The convention was attended by youth from all provinces and key duty bearers of the country representing all major political parties of the country, this included legislative and executive parliamentarians (MNA’s, MPA’s  and Senator’s) .The Purple Women presented at the juncture a charter of demands which pressed for the redress of  issues such as discrimination against women, laws to be passed in all provinces for the protection of women,  opportunities for and representation of women in all private and public spheres  of the country etc. (see also)

This movement, which shows a collective effort and consciousness to fight, where women are joined together in solidarity to protect each other from all the forces of oppression which they face every day is remarkable in a country like Pakistan. Where ordinarily women are only ever beleaguered victims of the deeply patriarchal system, here one sees an overwhelmingly defiant and responsive struggle to fight social injustice and subjugation from the post-conflict region of Swat and spreading like a wildfire throughout the country. It is noteworthy that women who have never had an anti-oppressive schooling or have never had a formal education in feminism (such as “women/gender studies”), have started a movement at such a grand scale, bringing about a remarkable change, not only in their immediate surroundings but also in the approach to the self. They have cut through  centuries of internalized oppression and created in its stead a wider awarenessof self-respect and the need to right the wrong being done to them. This movement began from the grass roots level and is evidence of how women from non-urban rustic backgrounds can shake the underpinnings of the system.

A unified stand  underpins   this movement and therefore establishes the fact that provincial, lingual and religious barriers are of no importance when a goal is collectively sought for. There is conviction that a collective struggle is what is wanted, in order to effectively advance the movement and contest the system in which disparity grows. The campaign to highlight culturally justified violence doesn’t just delineate the torment these women have faced at the hands of their families and/or communities. It also exposes the limited  implementation  of the otherwise appreciably positive legal amendments made for the elimination of discrimination and violence against women. Another thing to admire about the women of this movement is that even after such hardships inflicted upon them by the male members of their society, they deeply admire and appreciate the  men who are working alongside with them to bring about a substantive and systematic change in the social order.
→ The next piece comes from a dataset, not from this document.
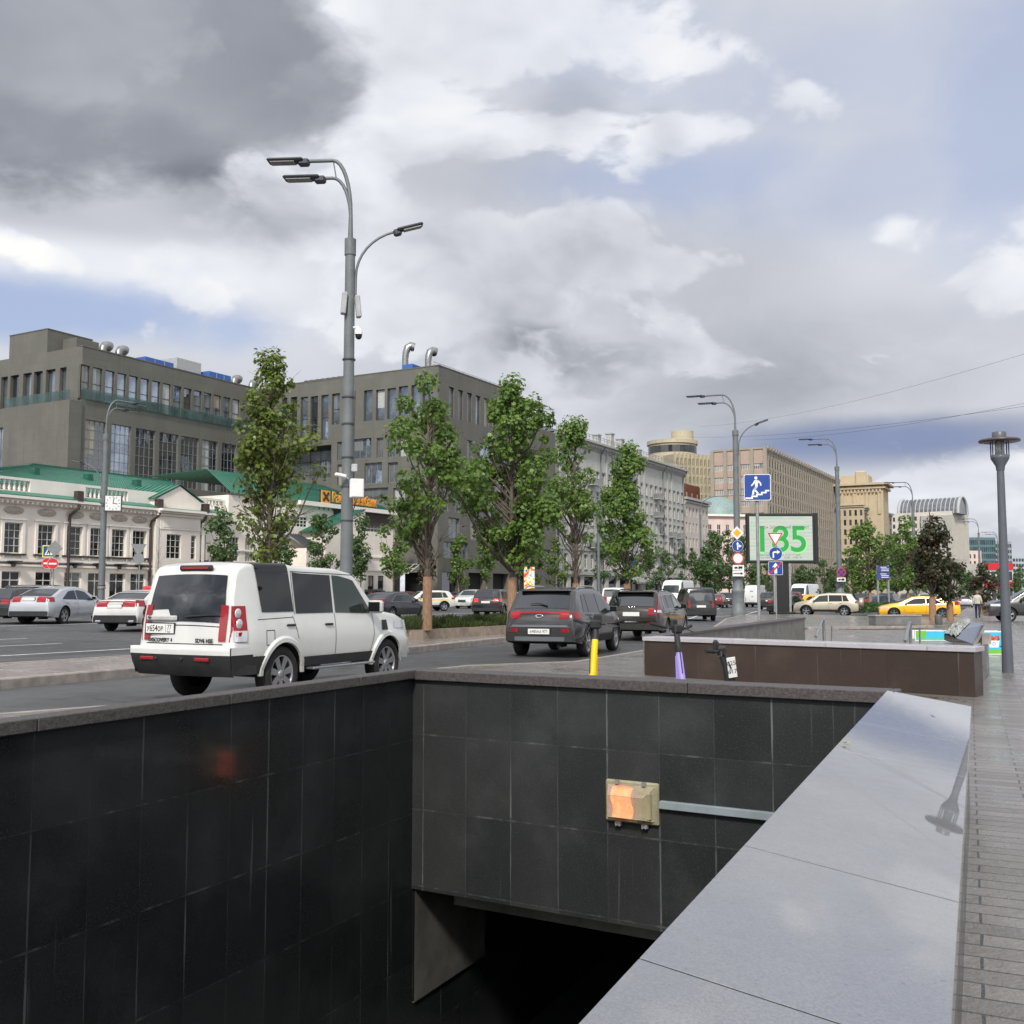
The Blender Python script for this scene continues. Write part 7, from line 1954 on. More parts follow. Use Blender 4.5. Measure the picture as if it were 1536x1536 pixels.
def at_rear(px, py, az, kind, scale=1.0, off=ROAD):
    """root location so that the middle of the tail stands on the ground at the pixel"""
    p = G(px, py, off); q = p + sv(az) * SPEC[kind]['L'] / 2 * scale; q.z = gz(q.x, q.y, off); return q
def at_front(px, py, az, kind, scale=1.0, off=ROAD):
    p = G(px, py, off); q = p - sv(az) * SPEC[kind]['L'] / 2 * scale; q.z = gz(q.x, q.y, off); return q
def at_y(px, y, off=ROAD):
    p = grd(px, y, off); return p

# ---- the white off-roader in front ----------------------------------------------------
azL = 27.0; fw, rt = sv(azL), sv(azL + 90)
corner = Vector((-3.74, 14.0, 0)); rear_mid = corner - rt * .93
loc = rear_mid + fw * 2.23; loc.z = gz(loc.x, loc.y, ROAD)
LR = Car('big boxy white off-roader parked beside the stairwell wall', 'off-roader', 'boxy', P_WHITE, loc, azL, (1, .957, 1.03), 2,
         opt=dict(spokes=7, notail=True, norear=True, plate=False, handles=[(2.12, 1.05), (1.18, 1.06)], handle_m=M_PLAS, mirror_m=P_WHITE, mirror_s=1.35, bump_h=.1))
c = LR
def fn(u, v):
    """tailgate glass: lower edge steps down on the right-hand two thirds"""
    uu = -.93 + 1.86 * u; zl = 1.27 if uu < -.42 else (1.27 - .17 * min(1, (uu + .42) / .14)); zl = max(zl, 1.10)
    z = zl + (1.74 - zl) * v; return c.end_pt(uu * (1 - .03 * v), z, False, .010)
MB().grid(fn, 40, 6, 0, True).build('rear_window', M_CGLR, c.root)
# roof-high black quarter glass
c.side('quarter_window', (.56, 1.28, .50, 1.24, 1.25, 1.79), M_CGL, .008, 8, 8)
def wrap_fn(sg):
    def fn(u, v):
        x = .44 + .74 * u; x += (1 - v) * .06; r_ = c.r; zt = c.T(x) - r_; yt = c.Y(x, zt) + .009
        if v < .25: z = zt - .06 + .06 * v / .25; return c.warp(x, sg * (c.Y(x, z) + .009), z)
        if v < .6: q = (v - .25) / .35 * math.pi / 2; return c.warp(x, sg * (yt - r_ * (1 - math.cos(q))), zt + r_ * math.sin(q) + .009)
        return c.warp(x, sg * (yt - r_) * (1 - (v - .6) / .4), c.T(x) + .034 - .025 * ((1 - (v - .6) / .4)) ** 2)
    return fn
for sg in (1, -1): MB().grid(wrap_fn(sg), 8, 20, 0, True, sg < 0).build('roof_glass_wrap', M_CGL, c.root)
# tail lights: red column, two round lamps, clear foot
M_TLB = mat('smoked_lamp_back', lin(120, 40, 44), .2, var=0, coat=1)
for sg in (1, -1):
    o = c.end('tail_light', .84 * sg if sg > 0 else -.995, .995 if sg > 0 else -.84, .86, 1.34, M_TAIL, False, .016, 4, 6)
    c.side('tail_light_side', (.0, .22, .03, .24, .86, 1.34), M_TAIL, .014, 5, 6, o, sg)
    c.side('tail_light_foot', (.01, .21, .02, .22, .865, 1.01), M_CLEAR, .019, 5, 3, o, sg)
    for z in (1.10, 1.24):
        x = .105; p = c.warp(x, sg * (c.Y(x, z) + .018), z)
        MB().lathe([(.068, 0), (.064, .01), (.04, .014), (0, .016)], 18, 0, Matrix.Rotation(sg * math.pi / 2, 4, 'Y')).build('round_lamp', M_CLEAR, o, p)
    p = c.warp(.1, sg * (c.Y(.1, .965) + .022), .965); MB().box((0, 0, 0), (.006, .07, .05), 0, None, .002).build('reversing_lamp', M_TAIL, o, p)
# fender flares, sills, bumper
c.arches(P_WHITE, .085, .035, 'fender_flare')
ax = c.axles(); ra = c.sp['r'] + .07
c.side('sill_trim', (ax[0] + ra, ax[1] - ra, ax[0] + ra, ax[1] - ra, .462, .60), M_PLAS, .014, 8, 3)
for sg in (1, -1):
    p0, p1 = c.warp(ax[0] + ra + .12, sg * (c.W / 2 + .02), .43), c.warp(ax[1] - ra - .1, sg * (c.W / 2 + .02), .43)
    MB().box(((p0[0] + p1[0]) / 2, (p0[1] + p1[1]) / 2, .43), (.16, p1[1] - p0[1], .035), 0, None, .012).build('running_board', M_RIM, c.root)
    c.side('bumper_side', (.0, ax[0] - ra + .03, .0, ax[0] - ra + .06, .42, .66), M_PLAS, .02, 5, 4, None, sg)
    x = 3.72; z = 1.0; q0 = c.side('side_vent', (3.62, 3.80, 3.64, 3.80, .92, 1.08), M_PLAS, .012, 3, 3, None, sg)
mb = MB()
mb.grid(lambda u, v: (lambda q: (q[0] * 1.03, q[1] - .12 + .0, .69 + .10 * v))(c.warp(0, (-1 + 2 * u) * .90, .7)), 14, 2)
mb.grid(lambda u, v: (lambda q: (q[0] * 1.03, q[1] - .12 + .16 * v, .79))(c.warp(0, (-1 + 2 * u) * .90, .7)), 14, 2)
mb.grid(lambda u, v: (lambda q: (q[0] * 1.03 * (1 - .04 * (1 - v)), q[1] - .115 + .13 * (1 - v) ** 2, .40 + .29 * v))(c.warp(0, (-1 + 2 * u) * .90, .7)), 14, 6, 1)
for sg in (1, -1):
    mb.quad((sg * .925, -2.33 - .1, .69), (sg * .94, -2.33 + .42, .69), (sg * .94, -2.33 + .42, .79), (sg * .925, -2.33 - .1, .79)); mb.quad((sg * .90, -2.33 - .05, .42), (sg * .94, -2.33 + .42, .42), (sg * .94, -2.33 + .42, .69), (sg * .925, -2.33 - .1, .69), 1)
mb.build('rear_bumper', [P_WHITE, M_PLAS], c.root, fix=True)
for u in (-.62, .52): 
    q = c.warp(0, u * .90, .7); MB().box((0, 0, 0), (.26, .02, .045), 0, None, .008).build('bumper_reflector', M_TAIL, c.root, (q[0], q[1] - .125, .63))
for u in (-.42, .12): q = c.warp(0, u * .9, .7); MB().lathe([(.022, 0), (.02, .01), (0, .012)], 10, 0, Matrix.Rotation(math.pi / 2, 4, 'X')).build('parking_sensor', M_PLAS, c.root, (q[0], q[1] - .125, .63))
# plate, handle bar and writing
def tail(u, z, off=.02): return Vector(c.end_pt(u, z, False, off))
p = tail(-.56, 1.0, .025)
o = MB().box((0, 0, 0), (.53, .014, .128), 0).box((0, .006, 0), (.565, .016, .155), 1).build('number_plate', [M_PLATE, M_PLAS], c.root, p)
text('х654ов', .125, M_KSGN, o, (-.085, -.0085, -.004), (math.pi / 2, 0, 0), 'plate_number', .0005, .80, bold=.001)
text('77', .10, M_KSGN, o, (.185, -.0085, .012), (math.pi / 2, 0, 0), 'plate_number', .0005, .8); text('RUS', .035, M_KSGN, o, (.175, -.0085, -.046), (math.pi / 2, 0, 0), 'plate_number', .0005)
MB().box((.118, -.0082, 0), (.006, .001, .11)).build('plate_rule', M_KSGN, o)
p = tail(-.52, 1.135, .035); MB().box((0, 0, 0), (.58, .035, .07), 0, None, .015).build('tailgate_handle', P_WHITE, c.root, p)
p = tail(-.80, 1.14, .065); MB().lathe([(.034, 0), (.03, .008), (0, .01)], 14, 0, Matrix.Rotation(math.pi / 2, 4, 'X') @ Matrix.Diagonal((1.2, .8, 1, 1))).build('oval_badge', M_GUN, c.root, p)
text('DISCOVERY 4', .075, M_KSGN, c.root, tail(-.55, .865, .012), (math.pi / 2, 0, 0), 'model_lettering', .002, 1.0, bold=.002)
text('SDV6 HSE', .075, M_KSGN, c.root, tail(.52, .865, .012), (math.pi / 2, 0, 0), 'model_lettering', .002, 1.0, bold=.002)
mb = MB()
for z, u0, u1 in ((1.045, -.3, .93), (.82, -.93, .93)):
    for i in range(10):
        a, b = c.end_pt(u0 + (u1 - u0) * i / 10, z, False, .006), c.end_pt(u0 + (u1 - u0) * (i + 1) / 10, z, False, .006); mb.quad(a, b, (b[0], b[1], b[2] + .011), (a[0], a[1], a[2] + .011))
mb.build('tailgate_seams', M_RIMD, c.root)
p = tail(.1, 1.815, .03); MB().box((0, 0, 0), (.62, .05, .075), 0, None, .02).box((0, -.024, 0), (.5, .012, .03), 1).build('high_brake_light', [M_PLAS, M_TAIL], c.root, p)
p = tail(.05, 1.15, .03); MB().tube([p, p + Vector((.30, -.01, .02)), p + Vector((.62, -.01, .03))], [.016, .012, .006], 6).build('rear_wiper', M_PLAS, c.root)
c.gaps([[(.46, 1.15), (1.26, 1.17)], [(.62, .8), (.62, 1.0), (.80, 1.0), (.80, .8), (.62, .8)], [(1.30, 1.2), (1.30, 1.82), (2.9, 1.79)]])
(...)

This critically necessary drive for peace by women, the first of many perhaps, may just help us break free from the chains of oppression that are now deeply rooted in the regional ethos. It  has the potential to finally end the spate of volatility, giving rise to amity between all the various expanses of the country, divided not so much by culture, nor by language, but by illusory prejudices and nefarious intentions.

This is the 15th entry in our #16Days 2014 blogging series.  We are bringing you an entry from one of our inspiring activists on each day during the 16 Days of Activism Against Gender-Based Violence.